Dealing with small risks is a limitation in the ability of the mind: they either get ignored or given way too much weight. The amount of concern does not adequately reflect probability of harm. You imagine the dramatic story in the paper (the numerator) and do not think about all the safe cases (the denominator). A parent anxiously waiting for a child who is late from school cannot prevent horrible visions of disasters coming to mind, although there is almost nothing to worry about. Sunstein calls this the ‘probability neglect’. The combination of availability cascades and probability neglect leads to a major exaggeration of a minor threat.

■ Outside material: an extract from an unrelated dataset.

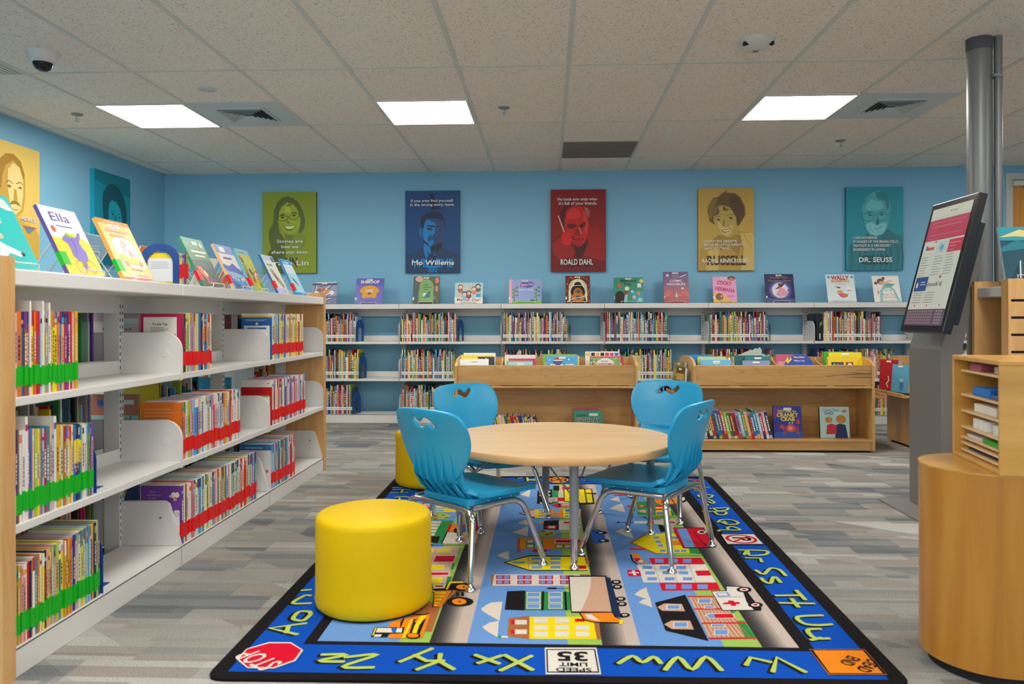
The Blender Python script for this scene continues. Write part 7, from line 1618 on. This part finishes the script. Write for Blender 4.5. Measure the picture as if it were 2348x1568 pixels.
BINS = [
 # left case
 (-.50, 5.60, .235, .225, 'e6e3dc', simple('e6e3dc', 'd8d4c8', None, tag_=False), 'white board book at the back of the first bin, left case'),
 (-.515, 5.555, .235, .212, 'ecd23a', simple('ecd23a', None, None, tag_=False), 'yellow board book in the middle of the first bin, left case'),
 (-.445, 5.53, .12, .20, '23283f', simple('23283f', None, 'A', 'f0f0ea', False, .02, .86), 'navy and white letter board book right in the first bin, left case'),
 (-.53, 5.505, .21, .185, 'eef0f0', simple('eef0f0', '9cc8e0', None, None), 'white and blue board book at the front of the first bin, left case'),
 (-.20, 5.60, .225, .21, 'dcd8cc', simple('dcd8cc', None, None, None, False), 'pale board book with faint title at the back of the second bin, left case'),
 (-.185, 5.56, .195, .185, 'c41f78', simple('c41f78', None, None, None, False), 'magenta board book in the middle of the second bin, left case'),
 (-.20, 5.53, .19, .17, '8cc04a', simple('8cc04a', 'e9c83a', None, tag_=False), 'lime green board book in the second bin, left case'),
 (-.195, 5.505, .175, .162, 'a8d4d8', simple('a8d4d8', None, None), 'pale blue board book at the front of the second bin, left case'),
 (.09, 5.60, .25, .215, '7ab04a', simple('7ab04a', 'e9a83a', None, tag_=False), 'green and orange board book at the back of the third bin, left case'),
 (.13, 5.56, .2, .205, 'e6dc8a', simple('e6dc8a', 'e9c83a', None, tag_=False), 'pale yellow board book behind the snowy blue one, third bin, left case'),
 (.105, 5.515, .225, .205, '4fa9dc', simple('4fa9dc', None, 'D NT', 'f4f2ee', True, .034, .55, .17, ex_dino), 'blue board book with a red winter hat picture, third bin, left case'),
 (.40, 5.60, .245, .235, 'ece8e2', simple('ece8e2', None, None, tag_=False, extra=ex_dots), 'white board book with a row of coloured squares, fourth bin, left case'),
 (.43, 5.565, .24, .2, 'c8242c', simple('c8242c', 'f0ece4', None, tag_=False), 'red patterned board book behind the holly one, fourth bin, left case'),
 (.415, 5.515, .22, .195, '8aa86a', simple('8aa86a', None, 'CHRISTMAS', 'b8262c', True, .013, .72, .13, ex_xmas), 'board book with holly leaves and red title, fourth bin, left case'),
 # right case
 (1.12, 5.60, .17, .21, '1f78c8', simple('1f78c8', None, None, tag_=False), 'bright blue board book at the back of the first bin, right case'),
 (1.185, 5.57, .2, .198, 'b8cc4a', simple('b8cc4a', 'e9c83a', None, tag_=False), 'lime yellow board book in the middle of the first bin, right case'),
 (1.195, 5.545, .19, .186, '9fd0e0', simple('9fd0e0', None, None, tag_=False), 'pale blue board book behind another, first bin, right case'),
 (1.205, 5.505, .205, .178, '6fb8dc', simple('6fb8dc', None, 'Babies', 'eef4f6', True, .012, .83, None), 'light blue board book with white title, first bin, right case'),
 (1.46, 5.60, .2, .205, '0f5a60', simple('0f5a60', None, None, tag_=False), 'dark teal board book at the back of the second bin, right case'),
 (1.51, 5.55, .18, .2, '1f7a78', simple('1f7a78', None, None, None), 'teal board book with pale lettering, second bin, right case'),
 (1.485, 5.505, .19, .172, '8a9ac4', simple('8a9ac4', 'c8586a', None), 'lilac-blue board book at the front of the second bin, right case'),
 (1.76, 5.595, .215, .212, 'c8587a', simple('c8587a', 'e3a0a8', None, tag_=False), 'rose pink board book at the back of the third bin, right case'),
 (2.10, 5.60, .21, .232, '3fa84a', simple('3fa84a', '7ac05a', None, tag_=False), 'green board book at the back of the fourth bin, right case'),
 (2.135, 5.56, .23, .228, 'f0d412', simple('f0d412', None, None, None), 'tall yellow board book in the fourth bin, right case'),
 (2.09, 5.51, .2, .2, 'ecd01a', simple('ecd01a', None, None, tag_=False, extra=lambda A, w, h: (A.rect('2a2a2a', 3, w*.12, h*.6, w*.55, h*.8), A.ell('4ab04a', 4, w*.22, h*.7, .012), A.ell('d8408a', 4, w*.35, h*.7, .012), A.ell('3a6ab8', 4, w*.47, h*.7, .012), A.rect('8a3a1a', 3, w*.62, h*.6, w*.88, h*.8), A.ell('f2ece0', 4, w*.76, h*.7, .014))), 'yellow board book with picture windows, front of the fourth bin, right case')]
for (x, y, w, h, col, f, lb) in BINS: bin_cover(x, y, .468, w, h, col, f, lb)
# shaped board books
m = MB(); P = [(0, 0), (.2, 0), (.2, .15), (.18, .185), (.14, .212), (.1, .22), (.06, .212), (.02, .185), (0, .15)]; m.prism(P, 'y', 0, .016, '2f4fb0')
A = Art(m, (0, 0, 0), (1, 0, 0), (0, 0, 1), step=.0004); A.line('8a3a2a', 2, .012, .07, .2, .1, .188, .13, .2); A.text('Doo-Doo', .1, .19, .013, 'e8e4f0', 4, bold=.02); A.text('When I Am', .1, .165, .011, 'e6ecf4', 4, bold=.02); A.poly('e9c83a', 3, .0, .17, .02, .15, .05, .18, .04, .2, .03, .175, .02, .2)
o = m.build('board_book', M['gloss']); o.matrix_world = Matrix.Translation((1.69, 5.51, .468)) @ Matrix.Rotation(radians(-12), 4, 'X'); tag(o, 'dark blue round-topped board book in the third bin, right case', 'book', 'board books in the wooden book bins')
m = MB(); P = [(0, 0), (.24, 0), (.24, .2), (.225, .215), (.21, .212), (.215, .24), (.2, .262), (.185, .25), (.165, .255), (.15, .242), (.12, .238), (.09, .225), (.06, .21), (.02, .2), (0, .19)]; m.prism(P, 'y', 0, .012, 'a9b4ac')
o = m.build('board_book', M['gloss']); o.matrix_world = Matrix.Translation((1.345, 5.625, .468)) @ Matrix.Rotation(radians(-8), 4, 'X'); tag(o, 'grey-green board book cut in an animal shape, standing highest in the right case', 'book', 'board books in the wooden book bins')
o = cover_book((2.94, 5.55, .468), 0, radians(8), .26, .215, .03, 'ece0c0', simple('ece0c0', None, None, None, False), 'cream board book in the bin behind the kiosk', 'board books in the wooden book bins', name='board_book', white_tag=False)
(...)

Nowadays, terrorists are a significant source of availability cascades. Terror attacks cause relatively few deaths, for instance compared to the amount of traffic deaths. The difference is in the availability of the risk, the frequency and ease with which they are retrieved from memory. A lot of media coverage and horrible images cause a public concern. Terrorism triggers System 1. It is hard to reason yourself into calmness.

Kahneman shares the discomfort of Sunstein with the influence of availability cascades and irrationals concerns on the public risk policy. But he also agrees with Slovic’s opinion that policy makers should not ignore public concerns, whether they are reasonable or not. The public must be protected from fear, not merely from real dangers. Risk policies should combine the emotions of the public with the knowledge of experts.